**Set task:** Nothing in the data should change when you return it, but leave the pictures out.

**Data:**
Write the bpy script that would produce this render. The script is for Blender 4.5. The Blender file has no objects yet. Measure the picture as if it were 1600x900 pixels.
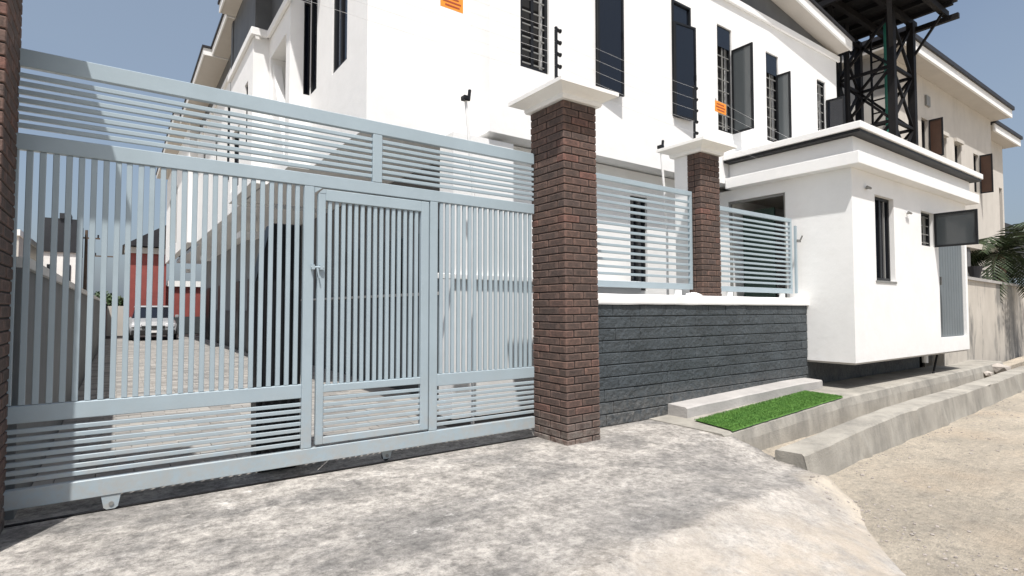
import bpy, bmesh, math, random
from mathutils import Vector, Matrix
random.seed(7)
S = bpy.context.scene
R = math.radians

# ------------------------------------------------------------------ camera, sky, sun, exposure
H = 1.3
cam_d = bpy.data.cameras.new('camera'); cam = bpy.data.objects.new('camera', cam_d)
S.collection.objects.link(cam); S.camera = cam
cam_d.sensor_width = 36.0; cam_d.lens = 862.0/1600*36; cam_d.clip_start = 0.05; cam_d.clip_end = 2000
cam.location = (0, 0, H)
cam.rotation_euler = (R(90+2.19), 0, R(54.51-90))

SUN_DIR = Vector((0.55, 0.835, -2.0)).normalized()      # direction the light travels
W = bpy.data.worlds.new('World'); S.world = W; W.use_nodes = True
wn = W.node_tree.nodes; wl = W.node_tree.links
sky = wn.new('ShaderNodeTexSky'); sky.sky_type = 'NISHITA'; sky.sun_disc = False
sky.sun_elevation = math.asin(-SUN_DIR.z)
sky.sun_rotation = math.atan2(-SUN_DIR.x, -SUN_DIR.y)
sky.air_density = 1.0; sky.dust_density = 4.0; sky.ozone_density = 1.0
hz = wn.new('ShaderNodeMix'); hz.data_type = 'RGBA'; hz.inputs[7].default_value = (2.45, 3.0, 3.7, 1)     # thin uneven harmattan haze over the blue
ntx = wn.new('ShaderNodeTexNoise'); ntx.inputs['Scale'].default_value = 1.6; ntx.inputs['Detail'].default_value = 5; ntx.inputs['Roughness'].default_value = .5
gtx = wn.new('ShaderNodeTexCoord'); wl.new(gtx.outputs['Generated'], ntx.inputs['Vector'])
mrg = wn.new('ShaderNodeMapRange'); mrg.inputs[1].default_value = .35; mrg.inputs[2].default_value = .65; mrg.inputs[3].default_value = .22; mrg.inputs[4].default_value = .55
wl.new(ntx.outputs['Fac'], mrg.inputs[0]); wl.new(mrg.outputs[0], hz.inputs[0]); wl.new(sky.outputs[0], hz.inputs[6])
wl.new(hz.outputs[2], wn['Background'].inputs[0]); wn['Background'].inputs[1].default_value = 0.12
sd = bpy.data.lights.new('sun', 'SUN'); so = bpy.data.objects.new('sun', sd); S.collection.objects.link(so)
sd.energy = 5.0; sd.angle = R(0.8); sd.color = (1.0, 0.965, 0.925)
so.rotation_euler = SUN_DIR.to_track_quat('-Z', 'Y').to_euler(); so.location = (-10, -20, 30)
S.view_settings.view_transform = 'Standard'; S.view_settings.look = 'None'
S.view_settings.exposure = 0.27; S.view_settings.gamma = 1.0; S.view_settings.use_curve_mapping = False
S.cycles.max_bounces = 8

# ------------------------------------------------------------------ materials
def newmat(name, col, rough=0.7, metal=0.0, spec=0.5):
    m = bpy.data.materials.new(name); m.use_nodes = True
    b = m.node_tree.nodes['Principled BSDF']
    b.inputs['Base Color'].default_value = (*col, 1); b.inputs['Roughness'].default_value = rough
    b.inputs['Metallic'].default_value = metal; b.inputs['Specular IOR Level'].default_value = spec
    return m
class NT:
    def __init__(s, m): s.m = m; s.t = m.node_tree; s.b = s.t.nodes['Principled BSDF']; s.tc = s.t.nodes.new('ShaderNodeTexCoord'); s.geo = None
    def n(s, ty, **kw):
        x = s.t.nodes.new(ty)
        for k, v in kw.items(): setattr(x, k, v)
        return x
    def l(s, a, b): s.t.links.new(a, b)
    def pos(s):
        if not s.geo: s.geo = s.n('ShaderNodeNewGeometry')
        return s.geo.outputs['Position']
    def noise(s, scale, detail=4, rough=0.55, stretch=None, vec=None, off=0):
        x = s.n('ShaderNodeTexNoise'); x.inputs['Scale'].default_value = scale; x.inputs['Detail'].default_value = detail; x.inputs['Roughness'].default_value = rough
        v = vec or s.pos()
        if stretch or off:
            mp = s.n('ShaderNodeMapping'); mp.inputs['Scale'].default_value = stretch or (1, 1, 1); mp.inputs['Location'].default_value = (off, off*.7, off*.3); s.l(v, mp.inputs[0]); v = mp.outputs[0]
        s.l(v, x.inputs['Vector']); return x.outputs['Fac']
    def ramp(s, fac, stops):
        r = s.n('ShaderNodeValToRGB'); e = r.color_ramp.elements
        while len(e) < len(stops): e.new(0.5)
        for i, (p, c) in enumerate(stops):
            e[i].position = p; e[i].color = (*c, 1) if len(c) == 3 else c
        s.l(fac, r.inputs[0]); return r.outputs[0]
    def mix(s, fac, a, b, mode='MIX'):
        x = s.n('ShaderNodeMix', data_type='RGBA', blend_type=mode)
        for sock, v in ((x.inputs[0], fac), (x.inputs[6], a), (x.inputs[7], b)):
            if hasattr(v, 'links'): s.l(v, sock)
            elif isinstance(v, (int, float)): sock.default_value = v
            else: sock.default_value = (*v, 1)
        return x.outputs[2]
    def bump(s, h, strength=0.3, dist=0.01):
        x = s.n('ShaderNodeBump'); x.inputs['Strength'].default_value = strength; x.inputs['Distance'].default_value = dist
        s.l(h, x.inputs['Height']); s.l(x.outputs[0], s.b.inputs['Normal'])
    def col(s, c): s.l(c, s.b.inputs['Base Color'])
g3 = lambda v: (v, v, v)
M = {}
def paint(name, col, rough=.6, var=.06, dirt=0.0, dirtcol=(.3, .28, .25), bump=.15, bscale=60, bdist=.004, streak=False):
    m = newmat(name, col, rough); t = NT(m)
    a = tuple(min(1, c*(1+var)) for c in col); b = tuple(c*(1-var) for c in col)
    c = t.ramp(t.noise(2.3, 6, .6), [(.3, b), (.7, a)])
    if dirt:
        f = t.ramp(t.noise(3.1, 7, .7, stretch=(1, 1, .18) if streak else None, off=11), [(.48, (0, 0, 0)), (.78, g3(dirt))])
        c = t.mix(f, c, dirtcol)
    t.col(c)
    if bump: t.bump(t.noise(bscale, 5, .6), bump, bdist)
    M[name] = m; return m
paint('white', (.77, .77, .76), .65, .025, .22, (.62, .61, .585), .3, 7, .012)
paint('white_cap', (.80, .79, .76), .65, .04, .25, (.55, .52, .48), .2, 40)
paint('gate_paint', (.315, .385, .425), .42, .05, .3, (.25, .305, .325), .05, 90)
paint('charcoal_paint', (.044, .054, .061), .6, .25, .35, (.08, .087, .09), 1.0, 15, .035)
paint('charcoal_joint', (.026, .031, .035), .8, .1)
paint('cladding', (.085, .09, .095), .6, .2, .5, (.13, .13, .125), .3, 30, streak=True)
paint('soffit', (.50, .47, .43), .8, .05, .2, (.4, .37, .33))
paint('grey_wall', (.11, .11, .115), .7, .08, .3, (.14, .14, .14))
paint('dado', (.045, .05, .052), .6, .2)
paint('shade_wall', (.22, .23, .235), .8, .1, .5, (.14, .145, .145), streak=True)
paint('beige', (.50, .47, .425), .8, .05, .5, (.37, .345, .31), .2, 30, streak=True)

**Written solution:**
Write the bpy script that would produce this render. The script is for Blender 4.5. The Blender file has no objects yet. Measure the picture as if it were 1600x900 pixels.
import bpy, bmesh, math, random
from mathutils import Vector, Matrix
random.seed(7)
S = bpy.context.scene
R = math.radians

# ------------------------------------------------------------------ camera, sky, sun, exposure
H = 1.3
cam_d = bpy.data.cameras.new('camera'); cam = bpy.data.objects.new('camera', cam_d)
S.collection.objects.link(cam); S.camera = cam
cam_d.sensor_width = 36.0; cam_d.lens = 862.0/1600*36; cam_d.clip_start = 0.05; cam_d.clip_end = 2000
cam.location = (0, 0, H)
cam.rotation_euler = (R(90+2.19), 0, R(54.51-90))

SUN_DIR = Vector((0.55, 0.835, -2.0)).normalized()      # direction the light travels
W = bpy.data.worlds.new('World'); S.world = W; W.use_nodes = True
wn = W.node_tree.nodes; wl = W.node_tree.links
sky = wn.new('ShaderNodeTexSky'); sky.sky_type = 'NISHITA'; sky.sun_disc = False
sky.sun_elevation = math.asin(-SUN_DIR.z)
sky.sun_rotation = math.atan2(-SUN_DIR.x, -SUN_DIR.y)
sky.air_density = 1.0; sky.dust_density = 4.0; sky.ozone_density = 1.0
hz = wn.new('ShaderNodeMix'); hz.data_type = 'RGBA'; hz.inputs[7].default_value = (2.45, 3.0, 3.7, 1)     # thin uneven harmattan haze over the blue
ntx = wn.new('ShaderNodeTexNoise'); ntx.inputs['Scale'].default_value = 1.6; ntx.inputs['Detail'].default_value = 5; ntx.inputs['Roughness'].default_value = .5
gtx = wn.new('ShaderNodeTexCoord'); wl.new(gtx.outputs['Generated'], ntx.inputs['Vector'])
mrg = wn.new('ShaderNodeMapRange'); mrg.inputs[1].default_value = .35; mrg.inputs[2].default_value = .65; mrg.inputs[3].default_value = .22; mrg.inputs[4].default_value = .55
wl.new(ntx.outputs['Fac'], mrg.inputs[0]); wl.new(mrg.outputs[0], hz.inputs[0]); wl.new(sky.outputs[0], hz.inputs[6])
wl.new(hz.outputs[2], wn['Background'].inputs[0]); wn['Background'].inputs[1].default_value = 0.12
sd = bpy.data.lights.new('sun', 'SUN'); so = bpy.data.objects.new('sun', sd); S.collection.objects.link(so)
sd.energy = 5.0; sd.angle = R(0.8); sd.color = (1.0, 0.965, 0.925)
so.rotation_euler = SUN_DIR.to_track_quat('-Z', 'Y').to_euler(); so.location = (-10, -20, 30)
S.view_settings.view_transform = 'Standard'; S.view_settings.look = 'None'
S.view_settings.exposure = 0.27; S.view_settings.gamma = 1.0; S.view_settings.use_curve_mapping = False
S.cycles.max_bounces = 8

# ------------------------------------------------------------------ materials
def newmat(name, col, rough=0.7, metal=0.0, spec=0.5):
    m = bpy.data.materials.new(name); m.use_nodes = True
    b = m.node_tree.nodes['Principled BSDF']
    b.inputs['Base Color'].default_value = (*col, 1); b.inputs['Roughness'].default_value = rough
    b.inputs['Metallic'].default_value = metal; b.inputs['Specular IOR Level'].default_value = spec
    return m
class NT:
    def __init__(s, m): s.m = m; s.t = m.node_tree; s.b = s.t.nodes['Principled BSDF']; s.tc = s.t.nodes.new('ShaderNodeTexCoord'); s.geo = None
    def n(s, ty, **kw):
        x = s.t.nodes.new(ty)
        for k, v in kw.items(): setattr(x, k, v)
        return x
    def l(s, a, b): s.t.links.new(a, b)
    def pos(s):
        if not s.geo: s.geo = s.n('ShaderNodeNewGeometry')
        return s.geo.outputs['Position']
    def noise(s, scale, detail=4, rough=0.55, stretch=None, vec=None, off=0):
        x = s.n('ShaderNodeTexNoise'); x.inputs['Scale'].default_value = scale; x.inputs['Detail'].default_value = detail; x.inputs['Roughness'].default_value = rough
        v = vec or s.pos()
        if stretch or off:
            mp = s.n('ShaderNodeMapping'); mp.inputs['Scale'].default_value = stretch or (1, 1, 1); mp.inputs['Location'].default_value = (off, off*.7, off*.3); s.l(v, mp.inputs[0]); v = mp.outputs[0]
        s.l(v, x.inputs['Vector']); return x.outputs['Fac']
    def ramp(s, fac, stops):
        r = s.n('ShaderNodeValToRGB'); e = r.color_ramp.elements
        while len(e) < len(stops): e.new(0.5)
        for i, (p, c) in enumerate(stops):
            e[i].position = p; e[i].color = (*c, 1) if len(c) == 3 else c
        s.l(fac, r.inputs[0]); return r.outputs[0]
    def mix(s, fac, a, b, mode='MIX'):
        x = s.n('ShaderNodeMix', data_type='RGBA', blend_type=mode)
        for sock, v in ((x.inputs[0], fac), (x.inputs[6], a), (x.inputs[7], b)):
            if hasattr(v, 'links'): s.l(v, sock)
            elif isinstance(v, (int, float)): sock.default_value = v
            else: sock.default_value = (*v, 1)
        return x.outputs[2]
    def bump(s, h, strength=0.3, dist=0.01):
        x = s.n('ShaderNodeBump'); x.inputs['Strength'].default_value = strength; x.inputs['Distance'].default_value = dist
        s.l(h, x.inputs['Height']); s.l(x.outputs[0], s.b.inputs['Normal'])
    def col(s, c): s.l(c, s.b.inputs['Base Color'])
g3 = lambda v: (v, v, v)
M = {}
def paint(name, col, rough=.6, var=.06, dirt=0.0, dirtcol=(.3, .28, .25), bump=.15, bscale=60, bdist=.004, streak=False):
    m = newmat(name, col, rough); t = NT(m)
    a = tuple(min(1, c*(1+var)) for c in col); b = tuple(c*(1-var) for c in col)
    c = t.ramp(t.noise(2.3, 6, .6), [(.3, b), (.7, a)])
    if dirt:
        f = t.ramp(t.noise(3.1, 7, .7, stretch=(1, 1, .18) if streak else None, off=11), [(.48, (0, 0, 0)), (.78, g3(dirt))])
        c = t.mix(f, c, dirtcol)
    t.col(c)
    if bump: t.bump(t.noise(bscale, 5, .6), bump, bdist)
    M[name] = m; return m
paint('white', (.77, .77, .76), .65, .025, .22, (.62, .61, .585), .3, 7, .012)
paint('white_cap', (.80, .79, .76), .65, .04, .25, (.55, .52, .48), .2, 40)
paint('gate_paint', (.315, .385, .425), .42, .05, .3, (.25, .305, .325), .05, 90)
paint('charcoal_paint', (.044, .054, .061), .6, .25, .35, (.08, .087, .09), 1.0, 15, .035)
paint('charcoal_joint', (.026, .031, .035), .8, .1)
paint('cladding', (.085, .09, .095), .6, .2, .5, (.13, .13, .125), .3, 30, streak=True)
paint('soffit', (.50, .47, .43), .8, .05, .2, (.4, .37, .33))
paint('grey_wall', (.11, .11, .115), .7, .08, .3, (.14, .14, .14))
paint('dado', (.045, .05, .052), .6, .2)
paint('shade_wall', (.22, .23, .235), .8, .1, .5, (.14, .145, .145), streak=True)
paint('beige', (.50, .47, .425), .8, .05, .5, (.37, .345, .31), .2, 30, streak=True)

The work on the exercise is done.